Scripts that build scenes
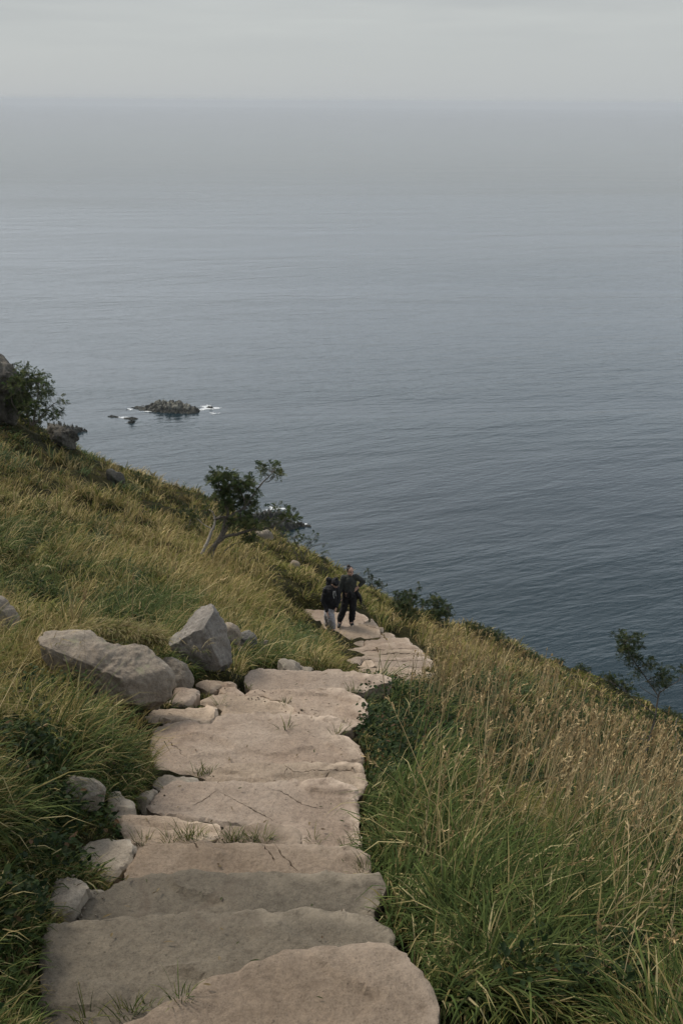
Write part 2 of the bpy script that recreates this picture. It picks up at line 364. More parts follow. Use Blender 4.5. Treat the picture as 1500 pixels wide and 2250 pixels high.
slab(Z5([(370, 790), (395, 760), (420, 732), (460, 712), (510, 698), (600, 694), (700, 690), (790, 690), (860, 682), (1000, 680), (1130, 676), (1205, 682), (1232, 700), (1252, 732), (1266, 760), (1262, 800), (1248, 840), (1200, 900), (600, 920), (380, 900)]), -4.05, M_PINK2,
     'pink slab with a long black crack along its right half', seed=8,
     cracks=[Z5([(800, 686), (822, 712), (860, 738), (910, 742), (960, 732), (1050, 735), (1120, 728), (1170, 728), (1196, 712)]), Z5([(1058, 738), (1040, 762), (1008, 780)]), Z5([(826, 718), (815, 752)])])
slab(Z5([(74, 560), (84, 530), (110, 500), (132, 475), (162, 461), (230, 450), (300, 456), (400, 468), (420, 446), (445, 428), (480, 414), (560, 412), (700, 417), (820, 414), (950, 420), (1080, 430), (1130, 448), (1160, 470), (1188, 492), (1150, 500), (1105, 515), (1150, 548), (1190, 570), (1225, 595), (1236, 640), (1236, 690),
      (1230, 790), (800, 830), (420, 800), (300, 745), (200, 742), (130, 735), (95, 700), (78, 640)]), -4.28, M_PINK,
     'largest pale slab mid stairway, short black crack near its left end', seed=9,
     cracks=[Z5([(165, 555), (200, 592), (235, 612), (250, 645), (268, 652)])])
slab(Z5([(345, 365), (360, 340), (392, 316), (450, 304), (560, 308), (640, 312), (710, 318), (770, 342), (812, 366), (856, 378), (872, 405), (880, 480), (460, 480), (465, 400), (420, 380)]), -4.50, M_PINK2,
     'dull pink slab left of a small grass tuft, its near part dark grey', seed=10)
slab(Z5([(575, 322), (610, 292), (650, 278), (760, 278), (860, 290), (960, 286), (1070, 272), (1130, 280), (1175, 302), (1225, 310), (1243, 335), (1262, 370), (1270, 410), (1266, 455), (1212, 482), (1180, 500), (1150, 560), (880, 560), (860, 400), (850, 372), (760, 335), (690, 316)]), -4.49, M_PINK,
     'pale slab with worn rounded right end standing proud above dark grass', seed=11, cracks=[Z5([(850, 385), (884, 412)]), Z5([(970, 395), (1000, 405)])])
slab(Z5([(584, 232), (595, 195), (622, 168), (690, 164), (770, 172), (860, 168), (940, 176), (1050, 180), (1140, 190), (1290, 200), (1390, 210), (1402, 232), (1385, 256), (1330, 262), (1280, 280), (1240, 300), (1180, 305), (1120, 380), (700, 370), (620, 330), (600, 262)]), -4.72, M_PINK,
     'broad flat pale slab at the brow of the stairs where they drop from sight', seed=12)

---

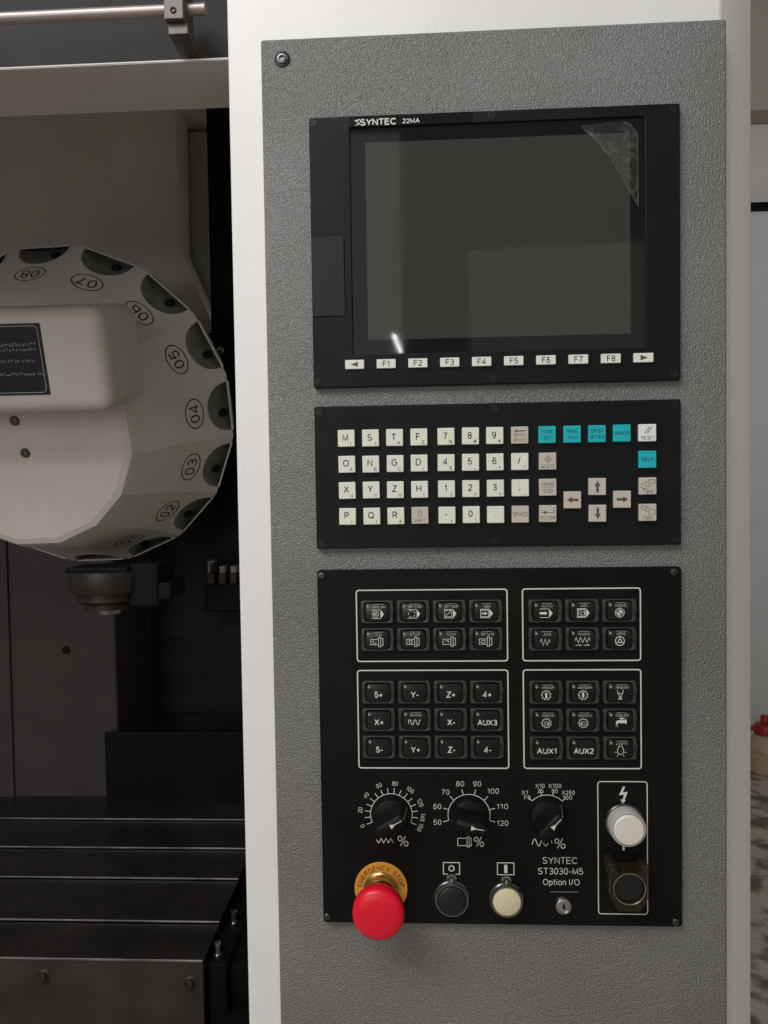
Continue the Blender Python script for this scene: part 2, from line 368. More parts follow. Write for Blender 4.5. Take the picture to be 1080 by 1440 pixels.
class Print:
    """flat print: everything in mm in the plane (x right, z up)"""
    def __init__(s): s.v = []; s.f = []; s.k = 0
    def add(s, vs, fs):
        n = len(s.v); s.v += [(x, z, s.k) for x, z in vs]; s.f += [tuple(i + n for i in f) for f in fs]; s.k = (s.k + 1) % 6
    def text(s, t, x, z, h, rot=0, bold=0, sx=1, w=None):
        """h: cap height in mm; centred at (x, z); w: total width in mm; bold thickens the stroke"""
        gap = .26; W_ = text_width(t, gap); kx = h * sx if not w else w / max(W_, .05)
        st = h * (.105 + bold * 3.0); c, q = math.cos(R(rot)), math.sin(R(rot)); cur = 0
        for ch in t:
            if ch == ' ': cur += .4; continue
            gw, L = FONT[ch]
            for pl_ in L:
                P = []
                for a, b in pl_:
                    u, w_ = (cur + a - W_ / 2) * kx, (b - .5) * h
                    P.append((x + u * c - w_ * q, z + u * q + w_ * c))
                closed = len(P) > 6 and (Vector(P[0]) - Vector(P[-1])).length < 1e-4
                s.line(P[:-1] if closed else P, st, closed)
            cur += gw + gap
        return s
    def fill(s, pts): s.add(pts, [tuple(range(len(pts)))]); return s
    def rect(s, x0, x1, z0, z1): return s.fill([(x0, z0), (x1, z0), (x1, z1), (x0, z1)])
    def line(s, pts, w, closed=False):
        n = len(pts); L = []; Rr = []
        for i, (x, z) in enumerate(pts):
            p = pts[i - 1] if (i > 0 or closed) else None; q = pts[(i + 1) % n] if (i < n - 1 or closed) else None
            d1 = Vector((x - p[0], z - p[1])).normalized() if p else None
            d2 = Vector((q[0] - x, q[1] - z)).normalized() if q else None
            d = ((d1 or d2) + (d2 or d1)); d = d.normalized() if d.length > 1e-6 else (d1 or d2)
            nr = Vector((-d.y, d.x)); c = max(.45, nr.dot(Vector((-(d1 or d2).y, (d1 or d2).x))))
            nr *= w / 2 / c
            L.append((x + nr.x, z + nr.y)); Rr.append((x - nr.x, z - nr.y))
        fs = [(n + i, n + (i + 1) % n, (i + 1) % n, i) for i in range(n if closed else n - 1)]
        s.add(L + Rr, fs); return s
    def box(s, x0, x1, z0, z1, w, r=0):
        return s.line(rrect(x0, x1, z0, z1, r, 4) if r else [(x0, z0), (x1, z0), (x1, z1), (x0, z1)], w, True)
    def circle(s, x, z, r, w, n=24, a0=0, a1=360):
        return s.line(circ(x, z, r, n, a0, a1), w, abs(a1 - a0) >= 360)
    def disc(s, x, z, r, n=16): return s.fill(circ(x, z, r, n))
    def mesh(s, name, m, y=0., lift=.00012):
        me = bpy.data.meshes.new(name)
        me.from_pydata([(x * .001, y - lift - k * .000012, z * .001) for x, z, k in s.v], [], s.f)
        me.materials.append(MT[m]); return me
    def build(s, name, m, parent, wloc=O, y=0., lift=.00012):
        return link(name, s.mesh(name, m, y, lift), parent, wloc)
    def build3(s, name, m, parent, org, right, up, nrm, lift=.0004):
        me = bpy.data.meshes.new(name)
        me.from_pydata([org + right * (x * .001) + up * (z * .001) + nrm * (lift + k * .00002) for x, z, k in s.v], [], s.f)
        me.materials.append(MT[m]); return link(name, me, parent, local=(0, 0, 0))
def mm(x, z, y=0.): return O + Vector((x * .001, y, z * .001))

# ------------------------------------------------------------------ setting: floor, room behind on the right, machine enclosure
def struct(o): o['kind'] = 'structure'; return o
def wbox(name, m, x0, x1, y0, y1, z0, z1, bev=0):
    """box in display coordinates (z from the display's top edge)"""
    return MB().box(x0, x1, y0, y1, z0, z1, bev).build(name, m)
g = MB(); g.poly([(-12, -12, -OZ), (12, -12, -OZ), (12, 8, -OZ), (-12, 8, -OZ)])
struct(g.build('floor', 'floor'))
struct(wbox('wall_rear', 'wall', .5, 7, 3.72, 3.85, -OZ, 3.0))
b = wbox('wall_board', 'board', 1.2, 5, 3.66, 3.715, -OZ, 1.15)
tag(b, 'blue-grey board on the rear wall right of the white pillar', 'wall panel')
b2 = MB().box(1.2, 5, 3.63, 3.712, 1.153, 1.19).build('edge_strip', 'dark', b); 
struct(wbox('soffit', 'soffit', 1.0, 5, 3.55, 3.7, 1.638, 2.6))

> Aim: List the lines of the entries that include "Blender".

> Exercise answer:
Write part 2 of the bpy script that recreates this picture. It picks up at line 364. More parts follow. Use Blender 4.5. Treat the picture as 1500 pixels wide and 2250 pixels high.
Continue the Blender Python script for this scene: part 2, from line 368. More parts follow. Write for Blender 4.5. Take the picture to be 1080 by 1440 pixels.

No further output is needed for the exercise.